While Hernandez was a rookie on the trip, Chris Simons was a veteran.

“Our church has been going to Ukraine for many years than I’ve been a member there and I’ve been involved with it for a little over two years now,” he said.

Simons said this recent journey was his third to the Ukraine. He said there were five veterans and five rookies who went as well.

Simons said a number of fundraisers were held.

“We spent several months fundraising and we do some group activities with the church and then individuals will do stuff from a big garage sale to doing lunches at the church,” he said.

Simons said those going usually fall short of their goals, “but it always just works out. At the very end we get a donation and something happens to cover the cost, we always just say ‘if money is the issue, of you going or not (and) if you’re feeling it and you’re curious then don’t let the money ever be an issue.’

Simons said the flight is long and the travelers generally lose a day while in the air.

He said after spending the night in Kiev, Ukraine’s capital, the members boarded some vans and headed to Novohrad-Volynskyi.

Simons said the culture in Ukraine is very similar to places like Artesia and Roswell. He said there’s some differences as well.

“There are people just like us, they love Americans, they wanna be Americans, a lot of them have conceptions about who we are as Americans that are largely wrong and we see that across the board internationally,” he said.

Simons said Ukrainians are stoic and,”they do not have the urgency or the drive that we have.”

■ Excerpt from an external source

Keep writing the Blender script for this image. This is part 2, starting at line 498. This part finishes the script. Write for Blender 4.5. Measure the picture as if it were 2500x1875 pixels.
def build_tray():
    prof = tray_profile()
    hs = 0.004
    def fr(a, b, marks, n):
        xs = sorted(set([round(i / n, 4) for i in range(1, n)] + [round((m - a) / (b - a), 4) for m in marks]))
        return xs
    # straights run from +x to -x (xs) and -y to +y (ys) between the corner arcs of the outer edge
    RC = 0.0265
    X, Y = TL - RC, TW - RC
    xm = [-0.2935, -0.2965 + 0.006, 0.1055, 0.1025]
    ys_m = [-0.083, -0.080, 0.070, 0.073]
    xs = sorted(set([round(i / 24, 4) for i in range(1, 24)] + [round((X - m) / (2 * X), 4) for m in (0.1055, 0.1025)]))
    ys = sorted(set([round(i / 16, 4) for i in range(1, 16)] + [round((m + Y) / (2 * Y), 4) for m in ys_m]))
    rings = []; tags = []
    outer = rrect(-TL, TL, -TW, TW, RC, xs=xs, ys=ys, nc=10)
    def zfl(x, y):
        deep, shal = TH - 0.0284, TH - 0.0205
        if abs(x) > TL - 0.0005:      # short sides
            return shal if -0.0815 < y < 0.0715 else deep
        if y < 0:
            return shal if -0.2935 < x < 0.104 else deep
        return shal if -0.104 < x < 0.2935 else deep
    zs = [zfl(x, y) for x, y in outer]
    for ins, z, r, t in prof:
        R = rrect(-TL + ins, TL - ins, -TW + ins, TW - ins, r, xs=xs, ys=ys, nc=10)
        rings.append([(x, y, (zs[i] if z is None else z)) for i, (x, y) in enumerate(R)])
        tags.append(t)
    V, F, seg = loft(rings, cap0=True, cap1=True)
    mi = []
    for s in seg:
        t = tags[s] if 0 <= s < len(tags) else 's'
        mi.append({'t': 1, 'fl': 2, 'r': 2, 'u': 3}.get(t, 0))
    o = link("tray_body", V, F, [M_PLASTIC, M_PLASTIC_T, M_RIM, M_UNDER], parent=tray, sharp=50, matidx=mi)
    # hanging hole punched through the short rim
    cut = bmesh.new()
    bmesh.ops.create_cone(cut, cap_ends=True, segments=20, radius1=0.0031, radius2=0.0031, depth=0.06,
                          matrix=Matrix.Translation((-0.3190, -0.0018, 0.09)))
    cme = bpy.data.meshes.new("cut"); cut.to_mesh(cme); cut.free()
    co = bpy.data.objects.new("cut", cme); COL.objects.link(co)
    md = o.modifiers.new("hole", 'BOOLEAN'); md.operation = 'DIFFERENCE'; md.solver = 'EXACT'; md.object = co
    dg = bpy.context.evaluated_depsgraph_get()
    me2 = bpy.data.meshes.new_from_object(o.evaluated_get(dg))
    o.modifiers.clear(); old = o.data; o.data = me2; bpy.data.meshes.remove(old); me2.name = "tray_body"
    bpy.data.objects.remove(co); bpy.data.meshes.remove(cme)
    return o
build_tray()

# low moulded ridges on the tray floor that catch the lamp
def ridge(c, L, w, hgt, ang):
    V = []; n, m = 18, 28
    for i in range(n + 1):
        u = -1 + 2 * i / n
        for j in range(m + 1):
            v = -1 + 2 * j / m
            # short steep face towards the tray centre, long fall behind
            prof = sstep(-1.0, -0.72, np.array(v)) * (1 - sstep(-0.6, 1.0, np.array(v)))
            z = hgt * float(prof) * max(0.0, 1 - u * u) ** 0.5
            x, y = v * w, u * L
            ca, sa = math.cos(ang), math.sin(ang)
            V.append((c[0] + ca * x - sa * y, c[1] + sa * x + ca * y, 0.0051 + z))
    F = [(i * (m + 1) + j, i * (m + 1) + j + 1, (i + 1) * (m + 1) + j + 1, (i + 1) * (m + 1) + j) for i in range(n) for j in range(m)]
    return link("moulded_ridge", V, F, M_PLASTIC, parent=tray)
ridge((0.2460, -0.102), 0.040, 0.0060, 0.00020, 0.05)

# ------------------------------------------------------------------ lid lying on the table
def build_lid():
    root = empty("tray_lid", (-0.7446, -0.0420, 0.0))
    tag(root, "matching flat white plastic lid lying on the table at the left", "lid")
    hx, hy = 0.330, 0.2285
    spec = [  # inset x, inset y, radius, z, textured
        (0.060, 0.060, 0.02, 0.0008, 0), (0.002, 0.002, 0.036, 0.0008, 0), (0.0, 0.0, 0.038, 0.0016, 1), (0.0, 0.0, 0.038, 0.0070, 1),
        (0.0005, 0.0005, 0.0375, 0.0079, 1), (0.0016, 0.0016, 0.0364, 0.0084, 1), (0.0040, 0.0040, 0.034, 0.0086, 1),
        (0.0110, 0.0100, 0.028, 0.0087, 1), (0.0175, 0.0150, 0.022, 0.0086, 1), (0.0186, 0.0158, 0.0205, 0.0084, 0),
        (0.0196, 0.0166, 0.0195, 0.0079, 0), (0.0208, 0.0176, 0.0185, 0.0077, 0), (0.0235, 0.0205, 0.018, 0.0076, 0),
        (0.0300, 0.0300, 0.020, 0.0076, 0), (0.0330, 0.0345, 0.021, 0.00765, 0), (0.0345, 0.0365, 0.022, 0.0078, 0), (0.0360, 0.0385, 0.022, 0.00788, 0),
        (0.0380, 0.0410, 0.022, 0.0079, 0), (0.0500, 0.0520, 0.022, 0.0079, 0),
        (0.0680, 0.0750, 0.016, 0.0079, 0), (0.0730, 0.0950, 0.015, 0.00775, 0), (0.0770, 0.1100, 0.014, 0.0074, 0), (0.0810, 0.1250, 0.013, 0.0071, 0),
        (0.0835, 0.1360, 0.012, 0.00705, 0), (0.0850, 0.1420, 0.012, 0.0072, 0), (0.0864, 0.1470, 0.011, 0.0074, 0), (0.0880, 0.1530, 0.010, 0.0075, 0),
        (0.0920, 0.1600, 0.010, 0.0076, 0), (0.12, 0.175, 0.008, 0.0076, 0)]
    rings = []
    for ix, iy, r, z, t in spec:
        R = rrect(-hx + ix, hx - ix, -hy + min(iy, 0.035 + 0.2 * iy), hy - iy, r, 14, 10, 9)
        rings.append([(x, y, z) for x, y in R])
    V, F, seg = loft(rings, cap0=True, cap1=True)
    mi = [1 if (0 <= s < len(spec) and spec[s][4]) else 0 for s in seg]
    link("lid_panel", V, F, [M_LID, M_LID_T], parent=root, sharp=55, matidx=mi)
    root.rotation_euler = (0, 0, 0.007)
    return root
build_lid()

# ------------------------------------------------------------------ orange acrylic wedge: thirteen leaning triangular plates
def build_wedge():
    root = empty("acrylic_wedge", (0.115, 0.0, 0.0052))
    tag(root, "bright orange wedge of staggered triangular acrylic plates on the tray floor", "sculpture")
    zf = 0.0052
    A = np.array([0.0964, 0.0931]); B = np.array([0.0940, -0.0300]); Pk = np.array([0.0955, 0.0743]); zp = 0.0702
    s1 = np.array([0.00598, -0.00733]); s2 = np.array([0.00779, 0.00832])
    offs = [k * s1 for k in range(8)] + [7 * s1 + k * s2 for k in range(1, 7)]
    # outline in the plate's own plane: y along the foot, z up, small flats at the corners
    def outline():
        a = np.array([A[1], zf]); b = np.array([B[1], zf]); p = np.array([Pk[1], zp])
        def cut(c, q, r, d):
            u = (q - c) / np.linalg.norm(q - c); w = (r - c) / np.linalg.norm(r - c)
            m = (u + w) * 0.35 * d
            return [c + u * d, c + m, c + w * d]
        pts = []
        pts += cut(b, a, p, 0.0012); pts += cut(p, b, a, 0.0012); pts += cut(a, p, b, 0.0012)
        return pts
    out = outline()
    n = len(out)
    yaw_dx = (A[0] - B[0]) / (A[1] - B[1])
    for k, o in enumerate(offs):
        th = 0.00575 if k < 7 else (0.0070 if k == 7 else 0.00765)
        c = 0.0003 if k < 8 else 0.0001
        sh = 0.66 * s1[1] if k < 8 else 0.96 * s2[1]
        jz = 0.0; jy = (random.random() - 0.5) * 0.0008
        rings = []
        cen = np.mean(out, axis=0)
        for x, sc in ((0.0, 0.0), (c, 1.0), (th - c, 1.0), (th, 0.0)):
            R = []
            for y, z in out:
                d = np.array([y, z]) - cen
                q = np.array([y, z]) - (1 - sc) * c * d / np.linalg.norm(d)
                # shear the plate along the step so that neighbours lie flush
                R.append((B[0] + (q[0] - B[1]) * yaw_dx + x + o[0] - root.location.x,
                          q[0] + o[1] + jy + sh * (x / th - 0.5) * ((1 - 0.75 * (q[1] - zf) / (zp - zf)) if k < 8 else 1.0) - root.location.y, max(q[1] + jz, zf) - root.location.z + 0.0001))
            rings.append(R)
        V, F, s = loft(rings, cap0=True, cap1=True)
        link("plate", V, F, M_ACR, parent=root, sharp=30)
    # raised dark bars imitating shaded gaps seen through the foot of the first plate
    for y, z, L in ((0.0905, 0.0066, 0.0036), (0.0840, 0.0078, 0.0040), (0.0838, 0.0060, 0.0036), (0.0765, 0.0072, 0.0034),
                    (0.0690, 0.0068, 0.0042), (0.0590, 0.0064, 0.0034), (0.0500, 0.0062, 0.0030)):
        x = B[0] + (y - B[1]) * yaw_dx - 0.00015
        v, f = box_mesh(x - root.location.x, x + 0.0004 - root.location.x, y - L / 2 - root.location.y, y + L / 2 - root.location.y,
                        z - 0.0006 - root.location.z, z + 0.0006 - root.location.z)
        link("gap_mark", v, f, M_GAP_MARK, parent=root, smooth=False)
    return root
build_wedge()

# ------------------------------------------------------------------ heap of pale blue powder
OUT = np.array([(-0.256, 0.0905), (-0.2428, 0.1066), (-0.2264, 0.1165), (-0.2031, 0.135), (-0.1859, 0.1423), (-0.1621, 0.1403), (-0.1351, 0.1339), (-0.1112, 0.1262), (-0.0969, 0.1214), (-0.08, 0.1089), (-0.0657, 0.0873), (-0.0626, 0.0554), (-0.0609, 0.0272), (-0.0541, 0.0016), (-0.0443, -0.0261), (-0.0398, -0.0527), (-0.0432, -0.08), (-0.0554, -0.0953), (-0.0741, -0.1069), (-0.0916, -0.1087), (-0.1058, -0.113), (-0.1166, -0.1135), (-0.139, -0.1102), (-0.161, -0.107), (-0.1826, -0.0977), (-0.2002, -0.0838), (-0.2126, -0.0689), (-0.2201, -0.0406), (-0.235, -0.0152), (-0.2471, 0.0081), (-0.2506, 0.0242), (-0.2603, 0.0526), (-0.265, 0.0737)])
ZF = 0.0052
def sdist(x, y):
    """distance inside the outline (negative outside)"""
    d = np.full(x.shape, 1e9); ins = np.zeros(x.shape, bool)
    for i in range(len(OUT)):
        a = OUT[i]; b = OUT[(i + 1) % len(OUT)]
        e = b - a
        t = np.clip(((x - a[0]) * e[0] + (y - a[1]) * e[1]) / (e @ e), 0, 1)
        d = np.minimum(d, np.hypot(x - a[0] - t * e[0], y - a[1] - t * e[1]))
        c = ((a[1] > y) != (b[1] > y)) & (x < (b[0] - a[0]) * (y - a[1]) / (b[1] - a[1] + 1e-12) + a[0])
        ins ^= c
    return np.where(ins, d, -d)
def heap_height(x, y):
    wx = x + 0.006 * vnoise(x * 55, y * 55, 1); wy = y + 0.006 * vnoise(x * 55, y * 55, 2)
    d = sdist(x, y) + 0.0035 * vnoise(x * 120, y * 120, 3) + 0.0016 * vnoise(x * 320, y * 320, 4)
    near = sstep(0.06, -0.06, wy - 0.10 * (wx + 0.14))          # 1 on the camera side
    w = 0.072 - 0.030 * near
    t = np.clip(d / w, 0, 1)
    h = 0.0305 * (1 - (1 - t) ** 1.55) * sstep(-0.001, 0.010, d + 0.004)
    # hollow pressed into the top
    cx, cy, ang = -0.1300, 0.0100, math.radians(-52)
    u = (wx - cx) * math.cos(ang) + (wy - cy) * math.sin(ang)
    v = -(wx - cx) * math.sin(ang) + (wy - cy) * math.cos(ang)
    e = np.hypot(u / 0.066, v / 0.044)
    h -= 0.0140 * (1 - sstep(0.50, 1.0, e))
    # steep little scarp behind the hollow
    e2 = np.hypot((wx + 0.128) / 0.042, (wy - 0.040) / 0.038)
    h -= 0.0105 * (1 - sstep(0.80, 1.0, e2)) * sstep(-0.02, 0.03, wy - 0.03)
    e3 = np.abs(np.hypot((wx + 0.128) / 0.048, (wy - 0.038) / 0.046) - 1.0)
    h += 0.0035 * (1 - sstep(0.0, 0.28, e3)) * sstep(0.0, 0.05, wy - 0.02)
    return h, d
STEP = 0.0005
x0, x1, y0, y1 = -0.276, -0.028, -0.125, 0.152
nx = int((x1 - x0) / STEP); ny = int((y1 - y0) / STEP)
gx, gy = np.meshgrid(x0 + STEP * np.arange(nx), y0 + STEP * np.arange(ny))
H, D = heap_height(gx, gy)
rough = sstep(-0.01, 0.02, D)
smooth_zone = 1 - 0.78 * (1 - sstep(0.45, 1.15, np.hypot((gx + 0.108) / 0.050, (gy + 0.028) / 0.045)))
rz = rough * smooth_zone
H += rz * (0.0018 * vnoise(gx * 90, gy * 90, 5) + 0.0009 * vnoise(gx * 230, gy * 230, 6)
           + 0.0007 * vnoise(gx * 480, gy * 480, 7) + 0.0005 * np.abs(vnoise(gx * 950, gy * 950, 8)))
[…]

He cited an example of a minister in a rural area. “He has his home and he’s been fixing it up for years and they had the roof partially cave in and leaks and he had to move his family down to lower floors and it took them four years to find enough wood and save up enough money to finally fix the roof.”

Simons added that Ukrainians, “just go with the flow. There’s just not a lot of pressure, they are disciplined and they are driven in what they want to do.”

Simons said West Main members were showing their support for Grace Church in Novohrad-Volynskyi.

“It’s their mission not ours,” he said. “But, it gives us the opportunity to go do that (and) get out of our comfort zone and to go support them as fellow Christians.”

He said the mission also allows members to get a perspective of, “how blessed we are here. Even our poor (in the United States) are blessed here compared to Ukraine and even like the Philippines where my wife served in July, so it gives people perspective in their lives and it’s definitely done that for me.”